**INSTRUCTIONS FOR THE TASK:** Write out the data below exactly as given, without any of its pictures.

--- begin DATA BLOCK ---

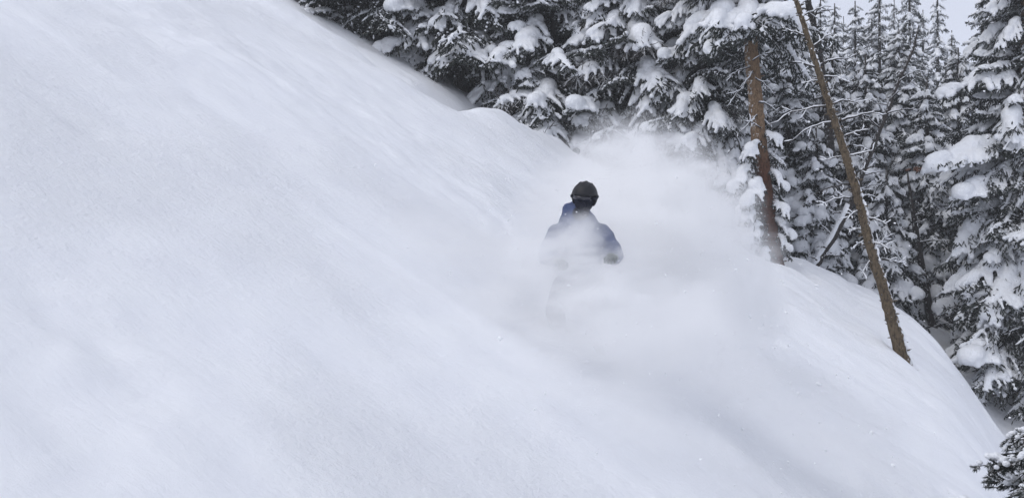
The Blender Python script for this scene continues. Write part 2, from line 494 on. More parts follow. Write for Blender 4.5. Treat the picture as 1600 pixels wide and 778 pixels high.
def bough_set(name, seeds, L, droops, voxel=.03, mat=M_NEEDLE, heavy=1.0, **kw):
    out = []
    for s, dr in zip(seeds, droops):
        g, C, RH, RL = bough_geo(s, L, dr, **kw)
        me = g.mesh(name, [mat, M_TWIG])
        k = RH > .012; k2 = RL > .012
        hv = blob_mesh('snow_pillow', C[k], RH[k] * .86 * heavy, M_PILLOW, voxel, 3, whole=True)
        mr = np.maximum(RH * .5, RL * .9); k3 = mr > .014
        md = blob_mesh('snow_pillow', C[k3] - np.array([0, 0, 1.]) * (RH[k3] * .22)[:, None], mr[k3], M_PILLOW, voxel * .8, 2, whole=False)
        lt = blob_mesh('snow_dusting', C[k2], RL[k2], M_PILLOW, voxel * .7, 3)
        out.append((me, hv, Either(lt, md)))
    return out

BIG = bough_set('bough', range(100, 109), 2.2, (.55, .7, .85, 1.0, 1.15, .45, .75, .95, .6), W=.40)
SHORT = bough_set('bough', range(200, 207), 1.0, (.4, .6, .8, 1.0, .5, .7, .9), voxel=.028, W=.5, flen=.13, side_step=.075, heavy=1.0)
BARE = bough_set('bough', range(300, 303), 1.5, (.6, .9, .8), voxel=.03, mat=M_RIME, W=.42, bare=True, flen=.20, side_step=.07, finger_step=.04)

def trunk_mesh(name, H, r0, mat, rng, lean=(0, 0), n=10, curve=0.0, top=.02, depth=.6, knots=0):
    g = Geo()
    K = max(8, int(H / .35)); t = np.linspace(-depth / H, 1, K)
    pts = np.stack([lean[0] * t + curve * np.sin(t * 3), lean[1] * t, H * t], -1)
    tt = np.clip(t, 0, 1)
    rad = r0 * (1 - tt) ** .8 + top + r0 * .35 * np.exp(-np.maximum(t, 0) * H / .35)
    rr = rad[:, None] * (1 + rng.normal(0, .045, (K, n)))
    tube(g, pts, rr, n, 0)
    if knots:
        th = rng.uniform(0, 6.28, knots); tk = rng.uniform(.02, .9, knots)
        c = np.stack([np.interp(tk, t, pts[:, i]) for i in range(3)], -1); rk = np.interp(tk, t, rad)
        D = np.stack([np.cos(th), np.sin(th), rng.uniform(-.3, .4, knots)], -1)
        spindles(g, c + norm(D) * (rk * .7)[:, None], D, rk * .5 + rng.uniform(.02, .07, knots), np.full(knots, .014), 0, 4, rng)
    return g.mesh(name, [mat], True)

def bough_tree(name, label, cat, group, base, H, R, seed, boughs, nominal, bark=M_BARK_DARK, r0=None, z0=.35, step=.34, per=6, heavy=.55, bare=None, skip=None, lean=(0, 0), power=.8, tilt=0, spread=None):
    """a spruce whose every bough is a part of its own, its load of snow a sub-part"""
    rng = np.random.default_rng(seed)
    root = link(name, None, None, base); tag(root, label, cat, group)
    root.empty_display_size = .3
    link('trunk', trunk_mesh('trunk', H, r0 or H * .014, bark, rng, lean), root)
    z = z0; a0 = rng.uniform(0, 6.28)
    while z < H - .25:
        f = z / H; k = max(3, int(round(per * (1 - .4 * f))))
        for i in range(k):
            az = a0 + 2 * math.pi * (i + rng.uniform(-.28, .28)) / k
            zz = z + rng.uniform(-.12, .12)
            l_ = R * (1 - f) ** power * rng.uniform(.68, 1.18) + .16
            if spread: l_ *= spread(az)
            if skip and skip(zz, az % (2 * math.pi)): continue
            s = l_ / nominal
            pool = boughs
            if bare and rng.random() < bare(zz): pool = BARE; s = l_ / 1.5
            me, hv, lt = pool[rng.integers(0, len(pool))]
            b = link('bough', me, root, (lean[0] * f, lean[1] * f, zz), (rng.uniform(-.22, .22), tilt + rng.uniform(-.14, .20) - .35 * f, az))
            b.scale = (s, s * rng.uniform(.9, 1.15), max(s, .55 * s + .4) if s < 1 else s)
            hvy = rng.random() < heavy
            if pool is BARE: hvy = hvy and rng.random() < .25
            if hvy: link('snow_load', hv, b)
            else: link('snow_dusting', light(lt), b)['kind'] = 'stuff'
        a0 += 2.4 + rng.uniform(-.3, .3); z += step * rng.uniform(.8, 1.2) * (1 - .35 * f)
    top, hv, _ = SHORT[0]
    b = link('bough', top, root, (lean[0] * .97, lean[1] * .97, H - .35), (0, -1.25, a0)); b.scale = (.55, .4, .4)
    return root

def at(u, d, dz=0):
    x = (u - 800) / F * d; return Vector((x, d, gz(x, d) + dz))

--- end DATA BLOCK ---

**SOLUTION TO THIS PROBLEM:**
The Blender Python script for this scene continues. Write part 2, from line 494 on. More parts follow. Write for Blender 4.5. Treat the picture as 1600 pixels wide and 778 pixels high.
def bough_set(name, seeds, L, droops, voxel=.03, mat=M_NEEDLE, heavy=1.0, **kw):
    out = []
    for s, dr in zip(seeds, droops):
        g, C, RH, RL = bough_geo(s, L, dr, **kw)
        me = g.mesh(name, [mat, M_TWIG])
        k = RH > .012; k2 = RL > .012
        hv = blob_mesh('snow_pillow', C[k], RH[k] * .86 * heavy, M_PILLOW, voxel, 3, whole=True)
        mr = np.maximum(RH * .5, RL * .9); k3 = mr > .014
        md = blob_mesh('snow_pillow', C[k3] - np.array([0, 0, 1.]) * (RH[k3] * .22)[:, None], mr[k3], M_PILLOW, voxel * .8, 2, whole=False)
        lt = blob_mesh('snow_dusting', C[k2], RL[k2], M_PILLOW, voxel * .7, 3)
        out.append((me, hv, Either(lt, md)))
    return out

BIG = bough_set('bough', range(100, 109), 2.2, (.55, .7, .85, 1.0, 1.15, .45, .75, .95, .6), W=.40)
SHORT = bough_set('bough', range(200, 207), 1.0, (.4, .6, .8, 1.0, .5, .7, .9), voxel=.028, W=.5, flen=.13, side_step=.075, heavy=1.0)
BARE = bough_set('bough', range(300, 303), 1.5, (.6, .9, .8), voxel=.03, mat=M_RIME, W=.42, bare=True, flen=.20, side_step=.07, finger_step=.04)

def trunk_mesh(name, H, r0, mat, rng, lean=(0, 0), n=10, curve=0.0, top=.02, depth=.6, knots=0):
    g = Geo()
    K = max(8, int(H / .35)); t = np.linspace(-depth / H, 1, K)
    pts = np.stack([lean[0] * t + curve * np.sin(t * 3), lean[1] * t, H * t], -1)
    tt = np.clip(t, 0, 1)
    rad = r0 * (1 - tt) ** .8 + top + r0 * .35 * np.exp(-np.maximum(t, 0) * H / .35)
    rr = rad[:, None] * (1 + rng.normal(0, .045, (K, n)))
    tube(g, pts, rr, n, 0)
    if knots:
        th = rng.uniform(0, 6.28, knots); tk = rng.uniform(.02, .9, knots)
        c = np.stack([np.interp(tk, t, pts[:, i]) for i in range(3)], -1); rk = np.interp(tk, t, rad)
        D = np.stack([np.cos(th), np.sin(th), rng.uniform(-.3, .4, knots)], -1)
        spindles(g, c + norm(D) * (rk * .7)[:, None], D, rk * .5 + rng.uniform(.02, .07, knots), np.full(knots, .014), 0, 4, rng)
    return g.mesh(name, [mat], True)

def bough_tree(name, label, cat, group, base, H, R, seed, boughs, nominal, bark=M_BARK_DARK, r0=None, z0=.35, step=.34, per=6, heavy=.55, bare=None, skip=None, lean=(0, 0), power=.8, tilt=0, spread=None):
    """a spruce whose every bough is a part of its own, its load of snow a sub-part"""
    rng = np.random.default_rng(seed)
    root = link(name, None, None, base); tag(root, label, cat, group)
    root.empty_display_size = .3
    link('trunk', trunk_mesh('trunk', H, r0 or H * .014, bark, rng, lean), root)
    z = z0; a0 = rng.uniform(0, 6.28)
    while z < H - .25:
        f = z / H; k = max(3, int(round(per * (1 - .4 * f))))
        for i in range(k):
            az = a0 + 2 * math.pi * (i + rng.uniform(-.28, .28)) / k
            zz = z + rng.uniform(-.12, .12)
            l_ = R * (1 - f) ** power * rng.uniform(.68, 1.18) + .16
            if spread: l_ *= spread(az)
            if skip and skip(zz, az % (2 * math.pi)): continue
            s = l_ / nominal
            pool = boughs
            if bare and rng.random() < bare(zz): pool = BARE; s = l_ / 1.5
            me, hv, lt = pool[rng.integers(0, len(pool))]
            b = link('bough', me, root, (lean[0] * f, lean[1] * f, zz), (rng.uniform(-.22, .22), tilt + rng.uniform(-.14, .20) - .35 * f, az))
            b.scale = (s, s * rng.uniform(.9, 1.15), max(s, .55 * s + .4) if s < 1 else s)
            hvy = rng.random() < heavy
            if pool is BARE: hvy = hvy and rng.random() < .25
            if hvy: link('snow_load', hv, b)
            else: link('snow_dusting', light(lt), b)['kind'] = 'stuff'
        a0 += 2.4 + rng.uniform(-.3, .3); z += step * rng.uniform(.8, 1.2) * (1 - .35 * f)
    top, hv, _ = SHORT[0]
    b = link('bough', top, root, (lean[0] * .97, lean[1] * .97, H - .35), (0, -1.25, a0)); b.scale = (.55, .4, .4)
    return root

def at(u, d, dz=0):
    x = (u - 800) / F * d; return Vector((x, d, gz(x, d) + dz))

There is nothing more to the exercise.